Muchos jóvenes que se vieron obligados a cocinar, pelar patatas, fregar la loza, etc. en los campamentos y cuarteles, cuando les tocó hacer el servicio militar, vivieron la experiencia con sensación de humillación y vergüenza. Manuel García Barros ofrece un testimonio de esto en sus memorias: “Yo no era ningún señorito, claro está, pero aquello de que me pusieran a pelar patatas lo tomé cómo una injuria”.

En la literatura gallega testimonial sobresale Lesta Meis, quien en su obra Estebo, relata el enfado -en realidad, auténtica indignación- del emigrante protagonista cuando el propietario de una fonda en La Habana le proponer encargase de lavar los platos con la posibilidad de llegar incluso a ser cocinero. Pero la reacción de Estebo fue contundente. Bufaba: -“¡Mandarle lavar platos! ¿Es que piensa que soy un marica?”

Ahora bien, las afirmaciones categóricas suelen ser reduccionistas por lo que, a la postre, dan cuenta inexacta de la compleja realidad social. Conviene, pues, tomar en consideración ciertos matices. Hay constancia de que en el rural lucense -y muy probablemente también en el ourensano- es cierto que eran las mujeres las que trasegaban con sartenes y ollas, y también eran ellas las encargadas de hacer las empanadas. Empero, había algunos hombres que amasaban y cocían el pan quincenalmente, sin sentir vergüenza. Y hay constancia de que algún que otro varón también horneaba.

Los gallegos solo se determinaron a cocinar cuándo faenaban en barcos mercantes o de pesca, sobre todo en caladeros lejanos, que no permitían que la embarcación regresara al puerto en el mismo día. Y también en el servicio militar y, sobre todo, cuando emigraron ellos solos a otros países, y no tenían una mujer que cocinara para ellos (hasta que conseguían engatusar a una, y se acababa su problema).

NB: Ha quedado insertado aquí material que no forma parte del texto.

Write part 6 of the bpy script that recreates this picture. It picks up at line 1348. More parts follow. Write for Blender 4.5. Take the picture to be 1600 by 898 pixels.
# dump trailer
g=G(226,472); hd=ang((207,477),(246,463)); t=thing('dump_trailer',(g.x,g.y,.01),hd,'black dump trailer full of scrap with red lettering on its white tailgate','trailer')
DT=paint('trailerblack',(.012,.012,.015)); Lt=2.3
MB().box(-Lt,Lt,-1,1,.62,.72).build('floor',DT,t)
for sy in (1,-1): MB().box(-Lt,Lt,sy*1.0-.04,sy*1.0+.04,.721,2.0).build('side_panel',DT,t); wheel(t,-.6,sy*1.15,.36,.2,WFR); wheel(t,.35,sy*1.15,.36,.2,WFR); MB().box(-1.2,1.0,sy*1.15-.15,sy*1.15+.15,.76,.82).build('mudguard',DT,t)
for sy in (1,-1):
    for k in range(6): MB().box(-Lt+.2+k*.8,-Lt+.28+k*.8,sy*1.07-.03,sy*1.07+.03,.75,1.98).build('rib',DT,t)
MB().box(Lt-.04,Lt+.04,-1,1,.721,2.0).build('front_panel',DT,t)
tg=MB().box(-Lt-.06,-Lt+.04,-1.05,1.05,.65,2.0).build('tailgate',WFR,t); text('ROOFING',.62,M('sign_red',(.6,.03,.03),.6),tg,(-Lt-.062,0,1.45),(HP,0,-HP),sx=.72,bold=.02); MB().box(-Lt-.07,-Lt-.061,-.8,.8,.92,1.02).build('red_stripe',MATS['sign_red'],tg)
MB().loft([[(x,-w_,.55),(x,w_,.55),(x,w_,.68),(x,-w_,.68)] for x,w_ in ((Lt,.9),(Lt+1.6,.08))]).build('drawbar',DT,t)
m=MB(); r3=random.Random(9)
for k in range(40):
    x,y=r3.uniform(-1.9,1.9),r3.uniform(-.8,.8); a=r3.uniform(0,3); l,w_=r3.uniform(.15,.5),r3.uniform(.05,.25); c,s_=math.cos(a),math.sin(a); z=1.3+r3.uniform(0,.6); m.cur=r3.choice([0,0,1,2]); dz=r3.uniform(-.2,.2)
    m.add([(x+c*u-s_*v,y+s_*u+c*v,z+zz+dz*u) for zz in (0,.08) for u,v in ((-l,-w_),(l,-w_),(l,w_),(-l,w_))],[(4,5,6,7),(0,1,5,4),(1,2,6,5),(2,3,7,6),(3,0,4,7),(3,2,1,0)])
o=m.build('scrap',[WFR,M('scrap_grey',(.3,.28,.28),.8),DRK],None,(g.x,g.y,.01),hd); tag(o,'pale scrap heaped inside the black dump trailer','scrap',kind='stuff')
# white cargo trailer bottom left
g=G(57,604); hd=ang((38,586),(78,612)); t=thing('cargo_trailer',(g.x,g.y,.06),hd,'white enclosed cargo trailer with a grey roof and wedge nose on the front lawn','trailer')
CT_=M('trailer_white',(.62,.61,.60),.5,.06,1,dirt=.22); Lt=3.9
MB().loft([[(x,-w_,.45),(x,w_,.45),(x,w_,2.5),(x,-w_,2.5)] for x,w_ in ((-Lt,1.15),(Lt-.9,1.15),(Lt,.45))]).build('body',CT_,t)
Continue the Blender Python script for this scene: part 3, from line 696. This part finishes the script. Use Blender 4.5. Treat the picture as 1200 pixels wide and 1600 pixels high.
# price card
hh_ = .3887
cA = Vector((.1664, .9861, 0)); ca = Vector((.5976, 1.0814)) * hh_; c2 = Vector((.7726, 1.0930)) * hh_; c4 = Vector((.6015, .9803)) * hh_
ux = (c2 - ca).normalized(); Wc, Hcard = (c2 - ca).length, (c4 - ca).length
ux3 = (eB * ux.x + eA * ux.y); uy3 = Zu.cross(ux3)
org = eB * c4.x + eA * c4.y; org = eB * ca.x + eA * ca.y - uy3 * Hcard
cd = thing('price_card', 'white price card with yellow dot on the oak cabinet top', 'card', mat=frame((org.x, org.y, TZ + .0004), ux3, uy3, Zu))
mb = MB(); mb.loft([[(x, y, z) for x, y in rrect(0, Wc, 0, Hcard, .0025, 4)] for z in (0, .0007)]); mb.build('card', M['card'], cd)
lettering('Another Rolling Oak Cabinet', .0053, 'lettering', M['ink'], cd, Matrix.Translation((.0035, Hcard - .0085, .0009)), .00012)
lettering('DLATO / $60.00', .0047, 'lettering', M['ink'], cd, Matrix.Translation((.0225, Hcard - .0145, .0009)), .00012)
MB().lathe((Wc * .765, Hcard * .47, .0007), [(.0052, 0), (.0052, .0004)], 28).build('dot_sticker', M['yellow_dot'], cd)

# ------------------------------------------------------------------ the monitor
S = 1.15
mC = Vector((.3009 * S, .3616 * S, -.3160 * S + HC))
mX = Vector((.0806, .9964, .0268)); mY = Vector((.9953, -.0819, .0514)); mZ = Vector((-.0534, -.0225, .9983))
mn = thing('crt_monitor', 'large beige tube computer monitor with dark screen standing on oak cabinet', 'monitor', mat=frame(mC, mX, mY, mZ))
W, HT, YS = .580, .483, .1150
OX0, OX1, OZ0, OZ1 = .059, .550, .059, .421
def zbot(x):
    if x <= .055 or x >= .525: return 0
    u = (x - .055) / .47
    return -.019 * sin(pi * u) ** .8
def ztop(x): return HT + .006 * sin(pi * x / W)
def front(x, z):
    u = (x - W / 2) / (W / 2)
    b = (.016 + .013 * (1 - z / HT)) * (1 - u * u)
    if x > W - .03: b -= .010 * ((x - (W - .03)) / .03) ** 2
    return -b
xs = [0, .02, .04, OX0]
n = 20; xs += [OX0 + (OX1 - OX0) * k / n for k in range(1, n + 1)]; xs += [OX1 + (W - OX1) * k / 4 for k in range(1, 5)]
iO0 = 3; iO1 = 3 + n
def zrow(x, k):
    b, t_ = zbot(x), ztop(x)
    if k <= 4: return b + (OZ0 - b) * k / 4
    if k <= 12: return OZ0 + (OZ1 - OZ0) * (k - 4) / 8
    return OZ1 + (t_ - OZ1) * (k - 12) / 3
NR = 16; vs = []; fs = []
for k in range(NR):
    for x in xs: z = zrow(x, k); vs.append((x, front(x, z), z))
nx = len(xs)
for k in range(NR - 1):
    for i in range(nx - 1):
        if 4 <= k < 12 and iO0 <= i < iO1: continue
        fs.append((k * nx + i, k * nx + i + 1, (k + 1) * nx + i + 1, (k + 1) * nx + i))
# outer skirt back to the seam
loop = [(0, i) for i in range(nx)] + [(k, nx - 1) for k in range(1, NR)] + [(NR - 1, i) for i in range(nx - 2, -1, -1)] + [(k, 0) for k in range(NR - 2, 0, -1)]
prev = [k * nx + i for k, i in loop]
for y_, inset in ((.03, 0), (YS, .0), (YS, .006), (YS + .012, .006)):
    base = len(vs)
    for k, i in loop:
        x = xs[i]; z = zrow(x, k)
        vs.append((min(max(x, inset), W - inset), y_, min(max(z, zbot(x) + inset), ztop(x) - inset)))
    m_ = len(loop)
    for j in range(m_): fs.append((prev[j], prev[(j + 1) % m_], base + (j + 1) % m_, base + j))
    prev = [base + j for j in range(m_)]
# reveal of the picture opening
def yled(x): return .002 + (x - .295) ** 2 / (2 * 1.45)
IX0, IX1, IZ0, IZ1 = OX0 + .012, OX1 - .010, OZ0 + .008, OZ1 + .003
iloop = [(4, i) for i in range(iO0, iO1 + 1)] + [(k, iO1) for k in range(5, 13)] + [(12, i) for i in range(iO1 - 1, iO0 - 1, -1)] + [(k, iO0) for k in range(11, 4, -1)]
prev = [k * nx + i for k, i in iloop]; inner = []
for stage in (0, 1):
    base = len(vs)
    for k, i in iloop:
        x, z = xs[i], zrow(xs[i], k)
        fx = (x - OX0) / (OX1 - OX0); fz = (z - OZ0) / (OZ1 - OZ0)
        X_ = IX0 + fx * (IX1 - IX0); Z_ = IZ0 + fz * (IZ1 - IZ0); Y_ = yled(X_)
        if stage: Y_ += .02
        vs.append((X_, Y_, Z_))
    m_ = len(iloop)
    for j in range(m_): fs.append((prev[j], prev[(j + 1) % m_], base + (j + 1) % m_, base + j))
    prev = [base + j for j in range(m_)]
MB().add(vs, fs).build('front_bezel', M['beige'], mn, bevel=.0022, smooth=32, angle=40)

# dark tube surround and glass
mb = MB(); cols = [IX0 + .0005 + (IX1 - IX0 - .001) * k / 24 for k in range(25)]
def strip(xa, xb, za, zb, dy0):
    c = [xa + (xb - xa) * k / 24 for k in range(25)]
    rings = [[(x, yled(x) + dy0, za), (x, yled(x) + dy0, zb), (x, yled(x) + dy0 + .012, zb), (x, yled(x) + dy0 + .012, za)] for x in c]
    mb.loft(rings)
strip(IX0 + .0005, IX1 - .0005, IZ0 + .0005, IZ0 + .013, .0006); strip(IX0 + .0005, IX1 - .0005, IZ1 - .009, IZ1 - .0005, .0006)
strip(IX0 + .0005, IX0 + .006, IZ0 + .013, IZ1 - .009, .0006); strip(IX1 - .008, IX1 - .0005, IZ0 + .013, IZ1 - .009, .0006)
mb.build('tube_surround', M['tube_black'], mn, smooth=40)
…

Una excepción, propia de una época relativamente reciente viene dada por la afición de los hombres a implicarse en la preparación de los asados: ya sea al espeto, característicos de las fiestas parroquiales, las churrascadas, que trajeron los indianos de la Argentina, o bien sea en las barbacoas urbanas de fin de semana. Ahora bien, se trata de una actividad ante todo festiva y de carácter primordialmente esporádico. Por lo demás, no se llevan a cabo en la reclusión de las cocinas, sino al aire libre. Parrilladas y espetos eran procedimientos que permitían a los hombres asumir mayor protagonismo e importancia en determinados eventos y en muy concretas ocasiones. Y, cuando finalizan, no son precisamente los varones quien recogen y friegan. Queda esto en evidencia en las investigaciones de los antropólogos gallegos y en la historia oral. En la fiesta de la Ulfe eran los hombres quienes preparaban el cabrito al espeto, aunque de despojarlo del pellejo y del adobo se ocupaban las mujeres. Y, por supuesto, que eran ellas las que fregaban todo después.